- Request -
Copy out the complete listing, word for word.

- Data shown -
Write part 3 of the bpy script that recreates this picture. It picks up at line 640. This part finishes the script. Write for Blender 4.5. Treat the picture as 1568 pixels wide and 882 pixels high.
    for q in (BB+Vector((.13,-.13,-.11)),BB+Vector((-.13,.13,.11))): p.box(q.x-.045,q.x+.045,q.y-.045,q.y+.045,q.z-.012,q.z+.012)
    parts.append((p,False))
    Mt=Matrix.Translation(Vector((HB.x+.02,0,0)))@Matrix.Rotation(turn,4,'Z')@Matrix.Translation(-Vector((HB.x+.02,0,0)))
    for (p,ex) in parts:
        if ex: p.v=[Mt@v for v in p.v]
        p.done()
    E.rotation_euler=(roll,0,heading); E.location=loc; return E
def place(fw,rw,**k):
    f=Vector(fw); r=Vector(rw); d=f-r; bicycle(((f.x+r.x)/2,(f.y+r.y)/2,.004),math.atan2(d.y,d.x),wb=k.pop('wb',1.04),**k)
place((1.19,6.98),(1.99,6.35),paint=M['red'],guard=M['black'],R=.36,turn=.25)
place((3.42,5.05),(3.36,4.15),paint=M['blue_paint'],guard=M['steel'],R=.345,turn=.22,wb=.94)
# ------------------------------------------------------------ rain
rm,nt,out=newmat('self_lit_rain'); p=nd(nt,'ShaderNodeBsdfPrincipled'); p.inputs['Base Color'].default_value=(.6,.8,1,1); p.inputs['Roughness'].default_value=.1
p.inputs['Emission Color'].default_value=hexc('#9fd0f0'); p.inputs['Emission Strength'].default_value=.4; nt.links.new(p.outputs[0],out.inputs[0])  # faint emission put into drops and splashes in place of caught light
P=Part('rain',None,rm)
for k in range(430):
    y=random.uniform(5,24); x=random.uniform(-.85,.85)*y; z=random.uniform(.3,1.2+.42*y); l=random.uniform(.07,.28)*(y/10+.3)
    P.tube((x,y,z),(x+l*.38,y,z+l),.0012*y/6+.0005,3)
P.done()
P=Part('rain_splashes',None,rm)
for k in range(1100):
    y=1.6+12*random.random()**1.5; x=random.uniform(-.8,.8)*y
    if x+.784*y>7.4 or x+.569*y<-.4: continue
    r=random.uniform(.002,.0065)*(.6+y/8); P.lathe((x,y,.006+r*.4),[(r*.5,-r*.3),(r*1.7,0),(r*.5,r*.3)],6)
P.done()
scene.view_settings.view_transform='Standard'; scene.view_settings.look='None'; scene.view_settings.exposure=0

- Solution for this exercise -
Write part 3 of the bpy script that recreates this picture. It picks up at line 640. This part finishes the script. Write for Blender 4.5. Treat the picture as 1568 pixels wide and 882 pixels high.
    for q in (BB+Vector((.13,-.13,-.11)),BB+Vector((-.13,.13,.11))): p.box(q.x-.045,q.x+.045,q.y-.045,q.y+.045,q.z-.012,q.z+.012)
    parts.append((p,False))
    Mt=Matrix.Translation(Vector((HB.x+.02,0,0)))@Matrix.Rotation(turn,4,'Z')@Matrix.Translation(-Vector((HB.x+.02,0,0)))
    for (p,ex) in parts:
        if ex: p.v=[Mt@v for v in p.v]
        p.done()
    E.rotation_euler=(roll,0,heading); E.location=loc; return E
def place(fw,rw,**k):
    f=Vector(fw); r=Vector(rw); d=f-r; bicycle(((f.x+r.x)/2,(f.y+r.y)/2,.004),math.atan2(d.y,d.x),wb=k.pop('wb',1.04),**k)
place((1.19,6.98),(1.99,6.35),paint=M['red'],guard=M['black'],R=.36,turn=.25)
place((3.42,5.05),(3.36,4.15),paint=M['blue_paint'],guard=M['steel'],R=.345,turn=.22,wb=.94)
# ------------------------------------------------------------ rain
rm,nt,out=newmat('self_lit_rain'); p=nd(nt,'ShaderNodeBsdfPrincipled'); p.inputs['Base Color'].default_value=(.6,.8,1,1); p.inputs['Roughness'].default_value=.1
p.inputs['Emission Color'].default_value=hexc('#9fd0f0'); p.inputs['Emission Strength'].default_value=.4; nt.links.new(p.outputs[0],out.inputs[0])  # faint emission put into drops and splashes in place of caught light
P=Part('rain',None,rm)
for k in range(430):
    y=random.uniform(5,24); x=random.uniform(-.85,.85)*y; z=random.uniform(.3,1.2+.42*y); l=random.uniform(.07,.28)*(y/10+.3)
    P.tube((x,y,z),(x+l*.38,y,z+l),.0012*y/6+.0005,3)
P.done()
P=Part('rain_splashes',None,rm)
for k in range(1100):
    y=1.6+12*random.random()**1.5; x=random.uniform(-.8,.8)*y
    if x+.784*y>7.4 or x+.569*y<-.4: continue
    r=random.uniform(.002,.0065)*(.6+y/8); P.lathe((x,y,.006+r*.4),[(r*.5,-r*.3),(r*1.7,0),(r*.5,r*.3)],6)
P.done()
scene.view_settings.view_transform='Standard'; scene.view_settings.look='None'; scene.view_settings.exposure=0